**Problem statement:**
List every line below containing "scene".

* Start *

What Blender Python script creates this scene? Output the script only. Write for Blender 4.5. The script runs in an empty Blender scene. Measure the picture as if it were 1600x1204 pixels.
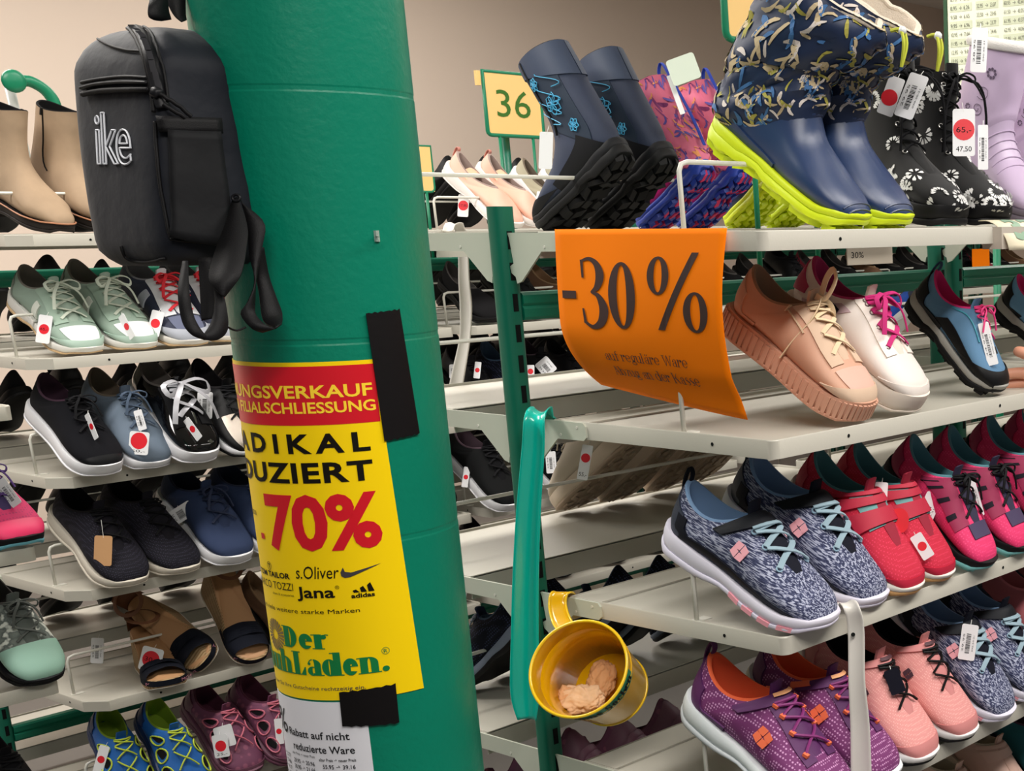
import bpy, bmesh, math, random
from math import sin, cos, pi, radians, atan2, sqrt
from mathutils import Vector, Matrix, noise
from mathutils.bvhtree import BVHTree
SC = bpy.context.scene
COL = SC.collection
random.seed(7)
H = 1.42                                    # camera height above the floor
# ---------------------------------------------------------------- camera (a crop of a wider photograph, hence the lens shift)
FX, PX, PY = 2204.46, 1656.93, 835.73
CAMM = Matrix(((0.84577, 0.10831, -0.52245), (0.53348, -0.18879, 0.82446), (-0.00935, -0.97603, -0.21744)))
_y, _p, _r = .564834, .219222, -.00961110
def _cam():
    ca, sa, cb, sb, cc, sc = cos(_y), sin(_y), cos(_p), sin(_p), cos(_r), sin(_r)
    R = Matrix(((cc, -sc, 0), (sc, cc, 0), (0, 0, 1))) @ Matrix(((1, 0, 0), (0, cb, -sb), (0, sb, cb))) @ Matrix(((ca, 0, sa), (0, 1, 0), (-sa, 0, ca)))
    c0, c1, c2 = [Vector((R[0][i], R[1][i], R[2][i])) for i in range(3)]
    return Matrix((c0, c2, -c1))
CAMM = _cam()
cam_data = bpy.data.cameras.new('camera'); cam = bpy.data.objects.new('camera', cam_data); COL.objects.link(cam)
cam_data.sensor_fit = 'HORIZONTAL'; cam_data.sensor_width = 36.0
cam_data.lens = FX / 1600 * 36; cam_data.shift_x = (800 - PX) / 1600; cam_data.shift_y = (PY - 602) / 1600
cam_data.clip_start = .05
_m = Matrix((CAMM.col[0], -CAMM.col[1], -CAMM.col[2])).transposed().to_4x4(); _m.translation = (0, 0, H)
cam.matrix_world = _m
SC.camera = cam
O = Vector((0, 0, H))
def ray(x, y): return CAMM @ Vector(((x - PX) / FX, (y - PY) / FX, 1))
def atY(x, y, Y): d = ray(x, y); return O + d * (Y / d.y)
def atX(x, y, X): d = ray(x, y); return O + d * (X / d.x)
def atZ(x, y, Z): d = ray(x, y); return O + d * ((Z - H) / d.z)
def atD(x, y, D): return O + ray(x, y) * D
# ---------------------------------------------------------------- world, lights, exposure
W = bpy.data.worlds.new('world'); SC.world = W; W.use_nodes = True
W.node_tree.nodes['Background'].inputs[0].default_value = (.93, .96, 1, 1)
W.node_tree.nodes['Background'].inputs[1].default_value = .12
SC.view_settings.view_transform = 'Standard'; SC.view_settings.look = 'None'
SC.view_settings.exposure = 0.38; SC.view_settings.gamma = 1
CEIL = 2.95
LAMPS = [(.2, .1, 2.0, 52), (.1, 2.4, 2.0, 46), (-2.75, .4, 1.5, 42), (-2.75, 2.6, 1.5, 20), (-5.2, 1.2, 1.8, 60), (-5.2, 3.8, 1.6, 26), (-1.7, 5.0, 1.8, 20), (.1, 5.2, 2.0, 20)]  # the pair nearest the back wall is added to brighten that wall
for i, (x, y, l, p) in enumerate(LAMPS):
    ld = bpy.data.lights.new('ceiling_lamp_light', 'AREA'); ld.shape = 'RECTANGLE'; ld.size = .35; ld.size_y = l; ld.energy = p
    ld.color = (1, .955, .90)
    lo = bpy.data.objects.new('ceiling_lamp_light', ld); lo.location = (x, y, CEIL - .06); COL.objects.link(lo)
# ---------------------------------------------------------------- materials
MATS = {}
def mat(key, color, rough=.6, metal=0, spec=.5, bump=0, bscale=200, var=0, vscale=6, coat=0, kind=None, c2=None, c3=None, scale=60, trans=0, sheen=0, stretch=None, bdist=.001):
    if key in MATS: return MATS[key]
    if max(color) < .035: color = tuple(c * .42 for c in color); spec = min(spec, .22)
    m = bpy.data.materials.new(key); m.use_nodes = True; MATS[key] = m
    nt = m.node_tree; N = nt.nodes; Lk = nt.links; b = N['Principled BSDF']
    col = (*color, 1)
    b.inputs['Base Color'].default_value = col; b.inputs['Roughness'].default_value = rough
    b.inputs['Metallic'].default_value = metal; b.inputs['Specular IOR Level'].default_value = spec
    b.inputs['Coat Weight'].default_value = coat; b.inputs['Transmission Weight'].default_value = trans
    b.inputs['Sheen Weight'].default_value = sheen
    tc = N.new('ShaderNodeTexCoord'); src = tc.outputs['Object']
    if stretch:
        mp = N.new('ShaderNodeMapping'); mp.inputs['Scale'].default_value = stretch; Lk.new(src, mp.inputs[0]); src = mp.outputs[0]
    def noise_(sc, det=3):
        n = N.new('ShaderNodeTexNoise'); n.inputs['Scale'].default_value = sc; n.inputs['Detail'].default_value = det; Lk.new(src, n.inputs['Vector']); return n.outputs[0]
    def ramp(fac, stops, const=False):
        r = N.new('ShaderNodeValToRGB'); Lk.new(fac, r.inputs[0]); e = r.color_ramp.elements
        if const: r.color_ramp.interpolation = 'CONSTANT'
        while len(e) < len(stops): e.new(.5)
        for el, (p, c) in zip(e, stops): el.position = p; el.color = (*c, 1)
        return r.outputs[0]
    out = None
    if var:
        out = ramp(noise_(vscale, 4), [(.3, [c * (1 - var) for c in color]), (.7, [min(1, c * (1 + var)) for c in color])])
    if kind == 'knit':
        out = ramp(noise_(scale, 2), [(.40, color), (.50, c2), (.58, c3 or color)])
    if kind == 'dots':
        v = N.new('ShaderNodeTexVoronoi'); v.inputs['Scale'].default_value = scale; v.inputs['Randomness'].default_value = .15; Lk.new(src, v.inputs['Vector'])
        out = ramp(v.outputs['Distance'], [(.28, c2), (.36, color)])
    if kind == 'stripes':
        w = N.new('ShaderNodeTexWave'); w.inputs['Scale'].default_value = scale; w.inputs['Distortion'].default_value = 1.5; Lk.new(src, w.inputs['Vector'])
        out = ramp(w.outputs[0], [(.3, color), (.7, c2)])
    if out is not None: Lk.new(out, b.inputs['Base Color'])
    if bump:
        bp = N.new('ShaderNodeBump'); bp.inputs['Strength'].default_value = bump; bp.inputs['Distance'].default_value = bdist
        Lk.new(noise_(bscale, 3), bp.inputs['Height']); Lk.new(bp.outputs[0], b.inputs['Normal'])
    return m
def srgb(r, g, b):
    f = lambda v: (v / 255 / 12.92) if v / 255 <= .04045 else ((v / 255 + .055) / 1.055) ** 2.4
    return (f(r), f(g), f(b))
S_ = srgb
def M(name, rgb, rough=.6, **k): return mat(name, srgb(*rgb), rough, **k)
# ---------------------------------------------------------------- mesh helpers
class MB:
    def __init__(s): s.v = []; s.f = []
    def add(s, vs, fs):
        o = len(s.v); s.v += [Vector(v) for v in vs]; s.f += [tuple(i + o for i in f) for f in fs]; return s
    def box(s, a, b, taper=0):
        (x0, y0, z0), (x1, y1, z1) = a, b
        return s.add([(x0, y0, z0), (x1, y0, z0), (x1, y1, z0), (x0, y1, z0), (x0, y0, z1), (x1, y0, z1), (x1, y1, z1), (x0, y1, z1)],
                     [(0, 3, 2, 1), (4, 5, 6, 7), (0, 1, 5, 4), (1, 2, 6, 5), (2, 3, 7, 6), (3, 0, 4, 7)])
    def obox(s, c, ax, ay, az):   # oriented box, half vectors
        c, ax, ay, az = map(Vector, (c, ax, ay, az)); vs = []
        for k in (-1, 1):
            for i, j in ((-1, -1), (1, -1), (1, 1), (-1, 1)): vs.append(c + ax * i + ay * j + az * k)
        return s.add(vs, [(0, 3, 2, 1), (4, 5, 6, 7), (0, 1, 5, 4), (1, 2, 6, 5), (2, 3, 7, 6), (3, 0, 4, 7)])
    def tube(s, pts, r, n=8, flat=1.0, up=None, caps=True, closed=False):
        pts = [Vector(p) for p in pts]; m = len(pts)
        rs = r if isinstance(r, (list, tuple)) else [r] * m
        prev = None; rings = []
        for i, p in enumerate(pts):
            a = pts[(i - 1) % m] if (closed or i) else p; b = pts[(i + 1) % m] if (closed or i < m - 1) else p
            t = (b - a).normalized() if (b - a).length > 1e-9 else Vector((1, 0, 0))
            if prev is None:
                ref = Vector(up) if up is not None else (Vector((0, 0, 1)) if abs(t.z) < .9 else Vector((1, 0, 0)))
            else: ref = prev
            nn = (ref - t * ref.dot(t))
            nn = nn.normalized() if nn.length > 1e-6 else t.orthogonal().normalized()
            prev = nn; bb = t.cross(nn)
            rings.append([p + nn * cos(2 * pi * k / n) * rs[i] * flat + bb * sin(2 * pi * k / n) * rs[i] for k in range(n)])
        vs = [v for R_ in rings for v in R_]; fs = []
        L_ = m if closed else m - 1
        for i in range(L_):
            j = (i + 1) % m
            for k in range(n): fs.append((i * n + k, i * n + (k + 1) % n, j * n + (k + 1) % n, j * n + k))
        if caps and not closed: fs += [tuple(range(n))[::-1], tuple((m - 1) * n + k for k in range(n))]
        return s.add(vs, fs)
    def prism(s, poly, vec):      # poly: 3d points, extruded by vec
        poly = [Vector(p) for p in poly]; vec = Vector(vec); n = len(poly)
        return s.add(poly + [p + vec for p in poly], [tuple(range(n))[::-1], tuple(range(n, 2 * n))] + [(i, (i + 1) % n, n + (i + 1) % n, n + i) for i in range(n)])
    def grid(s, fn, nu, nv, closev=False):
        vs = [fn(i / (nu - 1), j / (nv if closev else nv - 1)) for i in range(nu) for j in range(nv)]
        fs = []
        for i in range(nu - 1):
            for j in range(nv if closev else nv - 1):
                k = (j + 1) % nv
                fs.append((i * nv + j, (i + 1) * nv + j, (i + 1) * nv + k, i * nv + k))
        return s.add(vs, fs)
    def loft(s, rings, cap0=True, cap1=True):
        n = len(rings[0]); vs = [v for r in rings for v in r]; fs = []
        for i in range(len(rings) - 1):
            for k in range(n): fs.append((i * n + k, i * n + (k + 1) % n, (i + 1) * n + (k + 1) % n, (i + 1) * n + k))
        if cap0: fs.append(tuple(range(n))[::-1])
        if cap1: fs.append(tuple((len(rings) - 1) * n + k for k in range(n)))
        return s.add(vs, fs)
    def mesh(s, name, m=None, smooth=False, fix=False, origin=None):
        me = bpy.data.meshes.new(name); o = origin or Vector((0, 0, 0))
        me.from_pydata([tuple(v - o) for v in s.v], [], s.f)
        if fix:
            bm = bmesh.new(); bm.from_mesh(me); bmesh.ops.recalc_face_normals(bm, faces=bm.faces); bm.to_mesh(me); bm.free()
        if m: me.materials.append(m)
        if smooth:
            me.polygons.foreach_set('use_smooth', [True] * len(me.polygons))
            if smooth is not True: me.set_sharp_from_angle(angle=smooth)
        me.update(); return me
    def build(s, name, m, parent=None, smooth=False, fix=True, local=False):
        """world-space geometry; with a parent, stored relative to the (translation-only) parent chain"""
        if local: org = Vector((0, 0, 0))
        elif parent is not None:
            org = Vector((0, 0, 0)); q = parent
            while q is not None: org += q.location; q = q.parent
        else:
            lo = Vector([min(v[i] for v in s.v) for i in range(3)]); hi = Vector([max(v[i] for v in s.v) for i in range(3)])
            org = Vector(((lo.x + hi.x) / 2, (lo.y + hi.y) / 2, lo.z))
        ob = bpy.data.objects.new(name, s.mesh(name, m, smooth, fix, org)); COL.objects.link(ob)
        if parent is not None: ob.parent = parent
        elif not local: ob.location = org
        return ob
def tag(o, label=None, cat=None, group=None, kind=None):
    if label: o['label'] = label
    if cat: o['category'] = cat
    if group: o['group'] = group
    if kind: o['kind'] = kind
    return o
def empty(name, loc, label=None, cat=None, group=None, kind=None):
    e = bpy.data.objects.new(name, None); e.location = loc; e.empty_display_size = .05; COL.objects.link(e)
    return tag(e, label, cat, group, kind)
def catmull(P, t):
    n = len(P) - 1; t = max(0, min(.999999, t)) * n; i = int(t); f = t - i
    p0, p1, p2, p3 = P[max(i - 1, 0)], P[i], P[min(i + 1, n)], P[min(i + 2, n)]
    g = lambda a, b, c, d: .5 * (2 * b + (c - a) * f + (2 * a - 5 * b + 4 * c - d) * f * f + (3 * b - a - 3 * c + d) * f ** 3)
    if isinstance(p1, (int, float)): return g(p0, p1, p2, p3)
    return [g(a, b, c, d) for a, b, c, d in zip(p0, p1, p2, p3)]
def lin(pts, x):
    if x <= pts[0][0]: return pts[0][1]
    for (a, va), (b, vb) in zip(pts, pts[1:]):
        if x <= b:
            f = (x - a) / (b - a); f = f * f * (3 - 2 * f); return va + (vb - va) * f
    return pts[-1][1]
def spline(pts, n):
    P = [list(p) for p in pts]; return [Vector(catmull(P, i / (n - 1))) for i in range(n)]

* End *

**Written solution:**
What Blender Python script creates this scene? Output the script only. Write for Blender 4.5. The script runs in an empty Blender scene. Measure the picture as if it were 1600x1204 pixels.
SC = bpy.context.scene